Quote exactly, and only, the lines of the material below from the line with "The Blender Python" through the line with "w_-.014, .010, .0115, .014, h_-.014)".

——

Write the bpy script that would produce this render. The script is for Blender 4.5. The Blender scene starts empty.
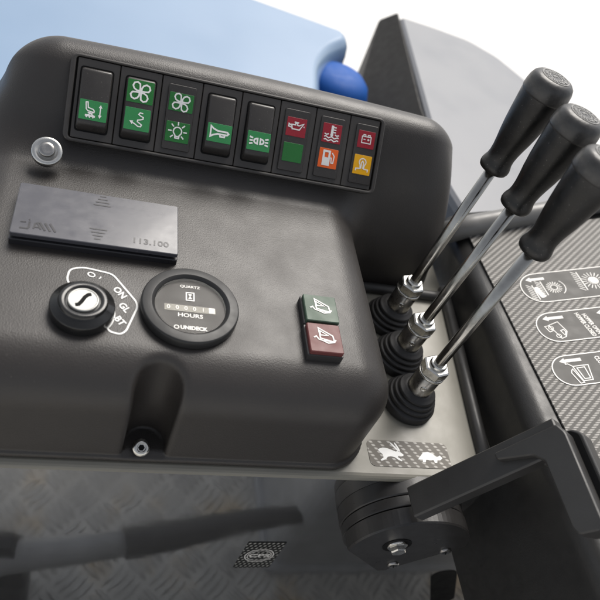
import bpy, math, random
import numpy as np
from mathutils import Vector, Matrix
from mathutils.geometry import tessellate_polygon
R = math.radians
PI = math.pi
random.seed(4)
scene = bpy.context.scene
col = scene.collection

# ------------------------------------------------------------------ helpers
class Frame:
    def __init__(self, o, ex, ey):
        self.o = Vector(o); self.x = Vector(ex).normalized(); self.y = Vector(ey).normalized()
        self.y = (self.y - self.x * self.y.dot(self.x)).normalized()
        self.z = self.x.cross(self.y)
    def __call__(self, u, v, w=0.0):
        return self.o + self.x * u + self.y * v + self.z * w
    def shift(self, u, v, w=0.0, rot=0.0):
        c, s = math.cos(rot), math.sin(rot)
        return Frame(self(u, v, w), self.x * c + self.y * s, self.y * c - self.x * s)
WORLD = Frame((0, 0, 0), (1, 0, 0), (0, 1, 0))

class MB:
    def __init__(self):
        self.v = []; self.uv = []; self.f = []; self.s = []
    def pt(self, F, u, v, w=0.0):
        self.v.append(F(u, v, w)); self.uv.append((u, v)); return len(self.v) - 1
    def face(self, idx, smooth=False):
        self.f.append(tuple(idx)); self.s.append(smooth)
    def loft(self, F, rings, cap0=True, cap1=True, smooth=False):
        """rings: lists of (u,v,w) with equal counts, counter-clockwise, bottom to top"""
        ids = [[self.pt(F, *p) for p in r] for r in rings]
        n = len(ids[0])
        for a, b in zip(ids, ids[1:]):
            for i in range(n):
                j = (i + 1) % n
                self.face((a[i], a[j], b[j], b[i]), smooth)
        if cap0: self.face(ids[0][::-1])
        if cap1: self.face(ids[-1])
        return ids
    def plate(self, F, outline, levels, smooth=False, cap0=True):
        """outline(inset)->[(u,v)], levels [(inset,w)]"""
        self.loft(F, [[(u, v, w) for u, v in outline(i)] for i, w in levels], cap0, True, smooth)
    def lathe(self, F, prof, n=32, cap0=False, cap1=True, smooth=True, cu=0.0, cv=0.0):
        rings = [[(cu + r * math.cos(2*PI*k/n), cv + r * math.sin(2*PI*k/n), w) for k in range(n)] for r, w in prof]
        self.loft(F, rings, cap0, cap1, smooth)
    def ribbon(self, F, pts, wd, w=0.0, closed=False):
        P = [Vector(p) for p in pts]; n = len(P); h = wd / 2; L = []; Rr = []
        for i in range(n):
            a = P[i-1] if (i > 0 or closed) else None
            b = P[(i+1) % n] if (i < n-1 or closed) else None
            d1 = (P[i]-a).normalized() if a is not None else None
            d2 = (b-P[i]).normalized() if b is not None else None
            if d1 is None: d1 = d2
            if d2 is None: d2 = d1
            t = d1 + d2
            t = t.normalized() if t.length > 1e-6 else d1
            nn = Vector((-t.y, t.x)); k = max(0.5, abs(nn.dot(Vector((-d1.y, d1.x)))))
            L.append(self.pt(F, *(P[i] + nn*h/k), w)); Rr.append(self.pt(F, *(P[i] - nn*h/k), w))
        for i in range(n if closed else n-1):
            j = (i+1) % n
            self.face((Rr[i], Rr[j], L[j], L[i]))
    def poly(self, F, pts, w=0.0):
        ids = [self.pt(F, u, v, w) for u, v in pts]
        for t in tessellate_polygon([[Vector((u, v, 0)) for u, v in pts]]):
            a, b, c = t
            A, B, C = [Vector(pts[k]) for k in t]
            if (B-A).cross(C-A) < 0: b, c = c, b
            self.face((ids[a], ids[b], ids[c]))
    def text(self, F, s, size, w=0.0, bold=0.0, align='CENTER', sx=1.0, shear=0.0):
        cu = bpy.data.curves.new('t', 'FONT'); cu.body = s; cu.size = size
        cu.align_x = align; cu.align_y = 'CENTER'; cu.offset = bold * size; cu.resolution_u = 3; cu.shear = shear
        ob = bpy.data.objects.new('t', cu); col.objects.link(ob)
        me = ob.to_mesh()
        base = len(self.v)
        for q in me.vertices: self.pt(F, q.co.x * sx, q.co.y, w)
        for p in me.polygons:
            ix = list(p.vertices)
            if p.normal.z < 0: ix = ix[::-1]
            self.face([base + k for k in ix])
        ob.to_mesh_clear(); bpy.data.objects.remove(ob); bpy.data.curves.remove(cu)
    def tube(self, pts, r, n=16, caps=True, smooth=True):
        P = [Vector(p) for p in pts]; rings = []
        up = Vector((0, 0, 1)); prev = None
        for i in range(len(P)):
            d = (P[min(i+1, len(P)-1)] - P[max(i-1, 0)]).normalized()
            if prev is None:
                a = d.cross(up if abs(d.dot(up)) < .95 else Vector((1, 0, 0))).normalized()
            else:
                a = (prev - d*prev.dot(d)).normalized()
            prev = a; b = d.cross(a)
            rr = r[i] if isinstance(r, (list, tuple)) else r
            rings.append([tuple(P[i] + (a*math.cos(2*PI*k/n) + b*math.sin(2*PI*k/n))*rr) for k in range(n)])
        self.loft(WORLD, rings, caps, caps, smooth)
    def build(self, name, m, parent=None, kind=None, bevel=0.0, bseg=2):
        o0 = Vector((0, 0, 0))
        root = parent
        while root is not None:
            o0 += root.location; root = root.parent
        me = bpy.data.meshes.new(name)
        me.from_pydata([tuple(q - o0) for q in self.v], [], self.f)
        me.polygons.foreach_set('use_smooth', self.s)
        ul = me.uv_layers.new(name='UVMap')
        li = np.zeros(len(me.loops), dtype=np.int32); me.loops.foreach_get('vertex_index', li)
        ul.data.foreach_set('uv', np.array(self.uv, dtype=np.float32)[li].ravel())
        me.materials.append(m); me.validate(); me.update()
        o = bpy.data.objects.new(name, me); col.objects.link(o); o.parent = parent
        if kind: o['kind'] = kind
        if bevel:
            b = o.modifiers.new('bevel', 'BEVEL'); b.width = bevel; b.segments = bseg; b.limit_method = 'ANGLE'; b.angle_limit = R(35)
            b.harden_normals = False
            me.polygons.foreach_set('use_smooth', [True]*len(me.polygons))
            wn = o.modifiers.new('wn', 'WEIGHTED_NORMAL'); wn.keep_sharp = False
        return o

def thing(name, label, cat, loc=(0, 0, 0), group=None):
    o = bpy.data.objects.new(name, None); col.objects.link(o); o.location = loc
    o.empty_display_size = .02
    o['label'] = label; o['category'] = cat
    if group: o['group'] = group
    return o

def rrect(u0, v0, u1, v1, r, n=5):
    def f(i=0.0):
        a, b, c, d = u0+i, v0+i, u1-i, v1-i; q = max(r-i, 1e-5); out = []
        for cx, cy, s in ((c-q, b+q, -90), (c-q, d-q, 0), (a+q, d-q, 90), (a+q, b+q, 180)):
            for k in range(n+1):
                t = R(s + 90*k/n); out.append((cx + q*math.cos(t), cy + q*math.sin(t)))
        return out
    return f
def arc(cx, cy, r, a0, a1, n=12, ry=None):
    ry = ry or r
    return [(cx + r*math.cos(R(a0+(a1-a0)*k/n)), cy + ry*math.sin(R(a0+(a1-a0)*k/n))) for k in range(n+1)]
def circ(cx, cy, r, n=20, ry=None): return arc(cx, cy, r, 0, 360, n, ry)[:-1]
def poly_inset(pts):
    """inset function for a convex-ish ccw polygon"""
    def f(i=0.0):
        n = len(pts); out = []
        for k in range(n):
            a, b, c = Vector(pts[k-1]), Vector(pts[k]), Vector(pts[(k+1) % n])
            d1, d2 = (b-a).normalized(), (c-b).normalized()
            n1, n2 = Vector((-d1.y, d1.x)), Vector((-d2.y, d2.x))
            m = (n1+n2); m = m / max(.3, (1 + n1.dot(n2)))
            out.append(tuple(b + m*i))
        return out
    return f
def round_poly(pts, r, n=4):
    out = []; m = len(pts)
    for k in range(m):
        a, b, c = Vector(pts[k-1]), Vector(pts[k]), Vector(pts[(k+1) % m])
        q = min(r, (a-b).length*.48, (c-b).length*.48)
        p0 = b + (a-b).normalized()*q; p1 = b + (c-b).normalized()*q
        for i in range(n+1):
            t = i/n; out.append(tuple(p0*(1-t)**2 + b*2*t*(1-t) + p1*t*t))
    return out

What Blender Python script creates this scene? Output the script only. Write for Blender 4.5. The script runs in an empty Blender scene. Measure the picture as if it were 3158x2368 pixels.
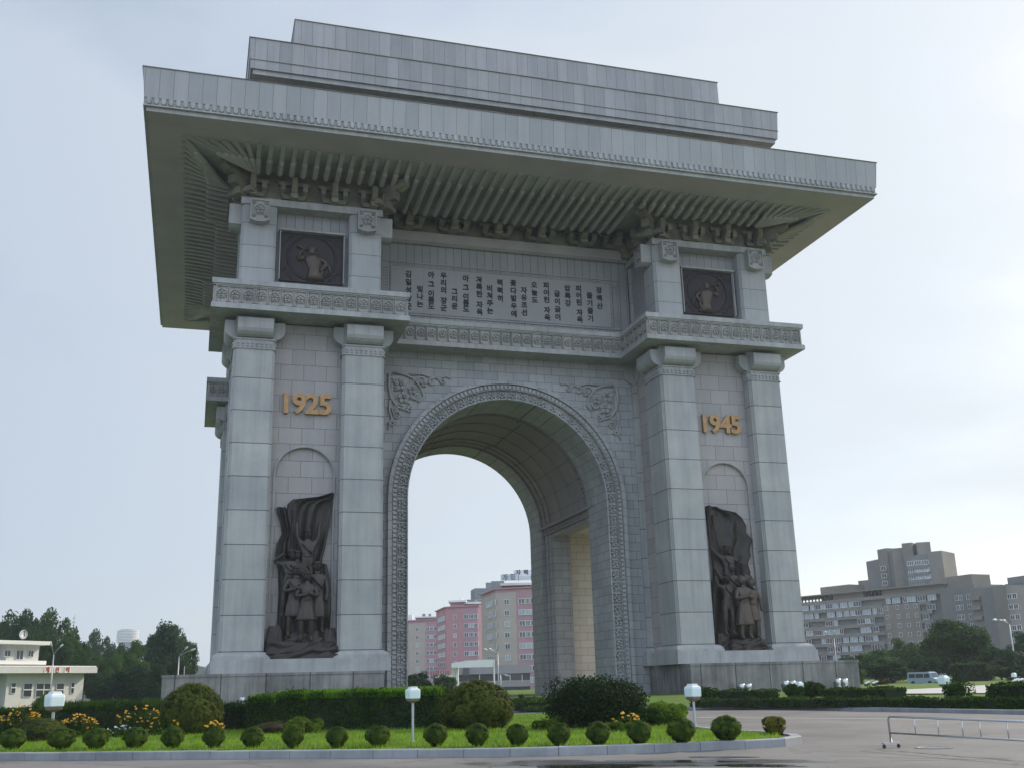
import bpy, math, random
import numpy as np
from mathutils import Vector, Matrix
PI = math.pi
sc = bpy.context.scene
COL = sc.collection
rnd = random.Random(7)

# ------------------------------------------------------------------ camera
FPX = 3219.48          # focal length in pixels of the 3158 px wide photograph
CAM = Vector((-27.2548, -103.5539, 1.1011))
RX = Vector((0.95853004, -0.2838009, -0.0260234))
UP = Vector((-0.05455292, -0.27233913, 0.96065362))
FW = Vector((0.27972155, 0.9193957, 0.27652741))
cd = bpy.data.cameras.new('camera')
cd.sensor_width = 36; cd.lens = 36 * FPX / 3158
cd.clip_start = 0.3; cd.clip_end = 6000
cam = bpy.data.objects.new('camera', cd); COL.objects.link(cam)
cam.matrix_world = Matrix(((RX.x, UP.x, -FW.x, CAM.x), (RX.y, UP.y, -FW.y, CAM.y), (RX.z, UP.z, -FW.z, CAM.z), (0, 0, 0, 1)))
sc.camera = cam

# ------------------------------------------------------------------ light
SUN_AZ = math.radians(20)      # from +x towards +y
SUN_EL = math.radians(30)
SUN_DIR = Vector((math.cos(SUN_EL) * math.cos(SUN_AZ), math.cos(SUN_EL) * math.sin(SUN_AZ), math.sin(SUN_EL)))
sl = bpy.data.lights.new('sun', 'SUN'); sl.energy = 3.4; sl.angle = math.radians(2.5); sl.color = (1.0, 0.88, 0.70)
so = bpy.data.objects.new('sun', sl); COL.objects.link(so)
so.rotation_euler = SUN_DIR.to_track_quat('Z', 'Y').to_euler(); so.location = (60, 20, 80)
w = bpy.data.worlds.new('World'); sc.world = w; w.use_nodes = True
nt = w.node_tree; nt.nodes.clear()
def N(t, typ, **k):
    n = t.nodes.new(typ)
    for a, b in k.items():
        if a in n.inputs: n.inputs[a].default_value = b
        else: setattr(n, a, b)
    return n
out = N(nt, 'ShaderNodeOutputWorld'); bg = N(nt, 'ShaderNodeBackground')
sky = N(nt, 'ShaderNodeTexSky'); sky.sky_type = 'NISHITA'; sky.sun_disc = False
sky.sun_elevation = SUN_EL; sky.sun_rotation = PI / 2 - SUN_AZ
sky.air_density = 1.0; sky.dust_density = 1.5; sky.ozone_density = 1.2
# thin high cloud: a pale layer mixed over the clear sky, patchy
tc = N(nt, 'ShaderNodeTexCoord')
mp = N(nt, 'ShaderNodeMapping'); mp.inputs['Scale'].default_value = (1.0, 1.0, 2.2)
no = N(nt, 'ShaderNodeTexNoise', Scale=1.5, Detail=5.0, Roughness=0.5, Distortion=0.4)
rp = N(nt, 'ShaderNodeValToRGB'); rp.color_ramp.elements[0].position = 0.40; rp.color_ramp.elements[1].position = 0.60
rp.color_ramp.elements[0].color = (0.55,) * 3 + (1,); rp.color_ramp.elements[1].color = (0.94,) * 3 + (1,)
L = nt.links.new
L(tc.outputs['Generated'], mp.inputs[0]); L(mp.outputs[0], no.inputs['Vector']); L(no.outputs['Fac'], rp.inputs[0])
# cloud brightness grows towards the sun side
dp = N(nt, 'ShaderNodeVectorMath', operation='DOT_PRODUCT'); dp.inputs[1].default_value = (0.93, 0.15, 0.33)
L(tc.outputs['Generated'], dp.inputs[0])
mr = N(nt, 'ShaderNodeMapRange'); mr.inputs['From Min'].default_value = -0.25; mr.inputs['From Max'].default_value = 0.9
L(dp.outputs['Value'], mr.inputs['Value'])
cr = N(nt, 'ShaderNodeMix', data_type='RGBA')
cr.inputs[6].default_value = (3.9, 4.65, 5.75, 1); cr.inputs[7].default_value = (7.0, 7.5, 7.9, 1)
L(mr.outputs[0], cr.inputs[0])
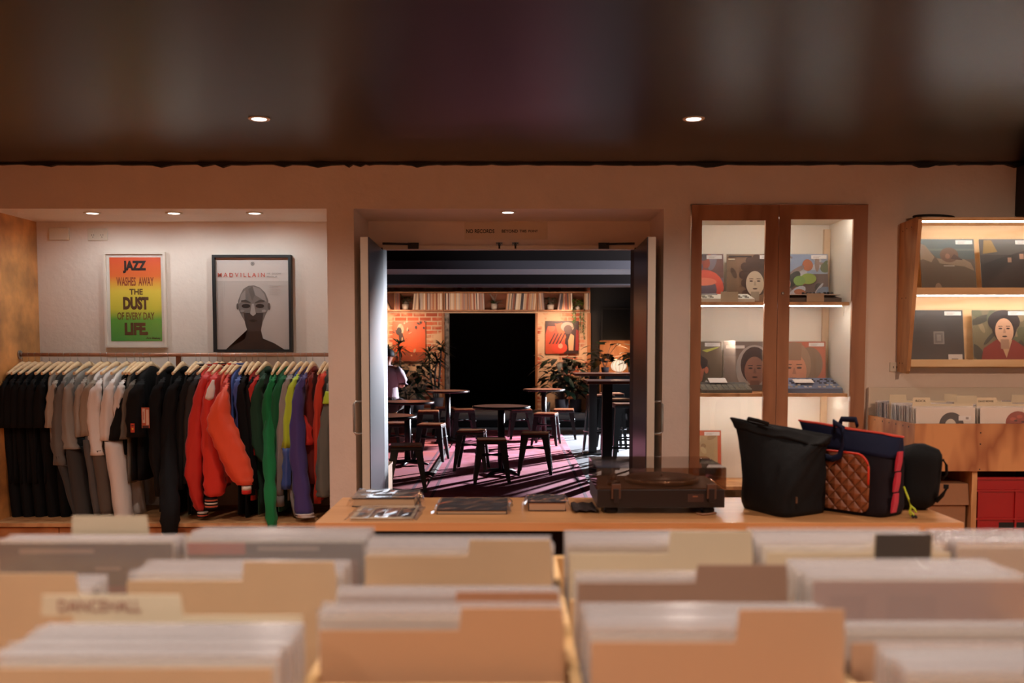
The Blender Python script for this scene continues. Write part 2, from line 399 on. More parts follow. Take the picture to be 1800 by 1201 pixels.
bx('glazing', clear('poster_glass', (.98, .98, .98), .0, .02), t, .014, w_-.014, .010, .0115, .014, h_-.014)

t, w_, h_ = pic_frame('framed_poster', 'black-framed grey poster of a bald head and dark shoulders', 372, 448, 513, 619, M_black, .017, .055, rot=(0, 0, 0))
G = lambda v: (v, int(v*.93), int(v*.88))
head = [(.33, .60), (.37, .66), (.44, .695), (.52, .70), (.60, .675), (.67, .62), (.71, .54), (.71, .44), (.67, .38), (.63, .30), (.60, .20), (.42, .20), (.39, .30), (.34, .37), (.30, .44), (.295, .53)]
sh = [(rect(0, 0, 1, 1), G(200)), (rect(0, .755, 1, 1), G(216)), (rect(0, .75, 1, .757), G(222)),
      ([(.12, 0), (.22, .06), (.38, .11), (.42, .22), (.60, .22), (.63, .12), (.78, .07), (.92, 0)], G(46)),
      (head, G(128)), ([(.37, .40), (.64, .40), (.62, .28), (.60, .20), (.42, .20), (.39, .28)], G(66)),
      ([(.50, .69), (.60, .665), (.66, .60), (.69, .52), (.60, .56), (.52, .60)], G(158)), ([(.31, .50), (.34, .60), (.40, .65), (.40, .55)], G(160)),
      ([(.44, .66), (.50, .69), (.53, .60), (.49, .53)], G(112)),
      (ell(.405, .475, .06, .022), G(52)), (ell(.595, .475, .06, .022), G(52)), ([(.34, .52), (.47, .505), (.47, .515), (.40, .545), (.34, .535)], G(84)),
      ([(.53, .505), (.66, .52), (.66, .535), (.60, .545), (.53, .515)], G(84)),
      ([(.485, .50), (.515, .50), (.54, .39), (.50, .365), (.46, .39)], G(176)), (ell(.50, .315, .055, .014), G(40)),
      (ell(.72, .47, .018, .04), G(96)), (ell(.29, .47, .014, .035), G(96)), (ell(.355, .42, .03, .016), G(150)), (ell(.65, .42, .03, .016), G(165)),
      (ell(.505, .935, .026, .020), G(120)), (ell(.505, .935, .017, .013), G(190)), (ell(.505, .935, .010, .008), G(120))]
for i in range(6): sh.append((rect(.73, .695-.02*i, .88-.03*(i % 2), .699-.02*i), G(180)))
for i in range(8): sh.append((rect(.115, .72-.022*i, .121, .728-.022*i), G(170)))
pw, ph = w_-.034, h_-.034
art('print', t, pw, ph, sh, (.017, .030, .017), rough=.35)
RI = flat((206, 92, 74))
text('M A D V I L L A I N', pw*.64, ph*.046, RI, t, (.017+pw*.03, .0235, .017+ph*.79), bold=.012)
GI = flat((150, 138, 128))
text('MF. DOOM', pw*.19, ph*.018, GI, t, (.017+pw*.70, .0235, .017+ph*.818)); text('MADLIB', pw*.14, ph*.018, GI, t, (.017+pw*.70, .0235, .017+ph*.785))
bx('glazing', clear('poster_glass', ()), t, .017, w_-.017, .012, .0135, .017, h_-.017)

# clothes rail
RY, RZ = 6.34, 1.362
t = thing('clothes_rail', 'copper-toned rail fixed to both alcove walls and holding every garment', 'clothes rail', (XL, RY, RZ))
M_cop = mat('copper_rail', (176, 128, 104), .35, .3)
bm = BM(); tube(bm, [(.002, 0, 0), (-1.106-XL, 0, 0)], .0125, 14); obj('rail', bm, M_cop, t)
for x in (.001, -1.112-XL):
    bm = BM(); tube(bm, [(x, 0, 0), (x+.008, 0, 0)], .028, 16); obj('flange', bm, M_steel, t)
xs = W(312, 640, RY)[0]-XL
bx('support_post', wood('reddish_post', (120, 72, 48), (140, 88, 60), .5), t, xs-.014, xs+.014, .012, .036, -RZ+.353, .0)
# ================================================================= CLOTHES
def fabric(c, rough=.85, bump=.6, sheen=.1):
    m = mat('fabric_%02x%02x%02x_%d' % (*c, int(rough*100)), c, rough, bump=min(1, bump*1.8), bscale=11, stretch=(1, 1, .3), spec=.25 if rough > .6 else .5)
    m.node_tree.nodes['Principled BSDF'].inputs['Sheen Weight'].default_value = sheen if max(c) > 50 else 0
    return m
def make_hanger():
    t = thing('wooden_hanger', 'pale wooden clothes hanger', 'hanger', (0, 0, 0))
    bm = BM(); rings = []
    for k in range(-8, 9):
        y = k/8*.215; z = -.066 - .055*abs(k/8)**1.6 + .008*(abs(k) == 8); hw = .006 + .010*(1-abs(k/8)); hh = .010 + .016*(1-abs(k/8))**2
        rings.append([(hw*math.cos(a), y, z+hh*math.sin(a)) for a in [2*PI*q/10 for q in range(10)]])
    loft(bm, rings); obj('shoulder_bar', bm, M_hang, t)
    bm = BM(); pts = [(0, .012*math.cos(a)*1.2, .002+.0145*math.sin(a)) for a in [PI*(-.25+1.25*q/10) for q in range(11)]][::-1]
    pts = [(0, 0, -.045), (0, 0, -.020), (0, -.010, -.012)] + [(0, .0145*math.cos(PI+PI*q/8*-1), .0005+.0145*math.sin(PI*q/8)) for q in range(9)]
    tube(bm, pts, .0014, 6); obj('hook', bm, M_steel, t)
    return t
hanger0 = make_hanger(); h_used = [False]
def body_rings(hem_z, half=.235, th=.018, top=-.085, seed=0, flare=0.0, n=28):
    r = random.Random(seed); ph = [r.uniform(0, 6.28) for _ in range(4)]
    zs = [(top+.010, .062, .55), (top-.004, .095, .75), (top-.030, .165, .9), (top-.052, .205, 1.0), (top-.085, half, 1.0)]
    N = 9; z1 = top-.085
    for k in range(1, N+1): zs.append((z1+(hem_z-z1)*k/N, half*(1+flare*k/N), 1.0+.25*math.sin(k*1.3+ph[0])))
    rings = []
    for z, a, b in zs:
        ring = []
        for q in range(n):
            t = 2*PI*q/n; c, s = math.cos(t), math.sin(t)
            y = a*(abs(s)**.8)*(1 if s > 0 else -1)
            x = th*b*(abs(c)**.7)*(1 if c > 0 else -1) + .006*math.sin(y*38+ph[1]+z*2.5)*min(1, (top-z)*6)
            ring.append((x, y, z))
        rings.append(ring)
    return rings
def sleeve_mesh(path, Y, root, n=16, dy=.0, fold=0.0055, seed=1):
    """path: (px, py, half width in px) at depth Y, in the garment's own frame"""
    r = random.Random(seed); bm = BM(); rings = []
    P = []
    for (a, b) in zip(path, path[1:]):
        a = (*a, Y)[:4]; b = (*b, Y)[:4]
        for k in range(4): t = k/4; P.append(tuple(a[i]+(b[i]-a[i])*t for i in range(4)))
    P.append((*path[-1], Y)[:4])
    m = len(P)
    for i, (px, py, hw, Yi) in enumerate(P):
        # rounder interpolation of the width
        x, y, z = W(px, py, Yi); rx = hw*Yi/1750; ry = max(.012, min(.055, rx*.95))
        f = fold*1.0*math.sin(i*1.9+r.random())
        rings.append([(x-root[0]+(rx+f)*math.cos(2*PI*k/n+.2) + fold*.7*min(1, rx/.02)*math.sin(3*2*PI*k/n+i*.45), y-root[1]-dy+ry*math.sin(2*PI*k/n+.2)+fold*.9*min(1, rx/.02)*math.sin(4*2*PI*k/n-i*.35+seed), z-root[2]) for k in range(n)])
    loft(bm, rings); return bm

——

• Correct response
The Blender Python script for this scene continues. Write part 2, from line 399 on. More parts follow. Take the picture to be 1800 by 1201 pixels.
bx('glazing', clear('poster_glass', (.98, .98, .98), .0, .02), t, .014, w_-.014, .010, .0115, .014, h_-.014)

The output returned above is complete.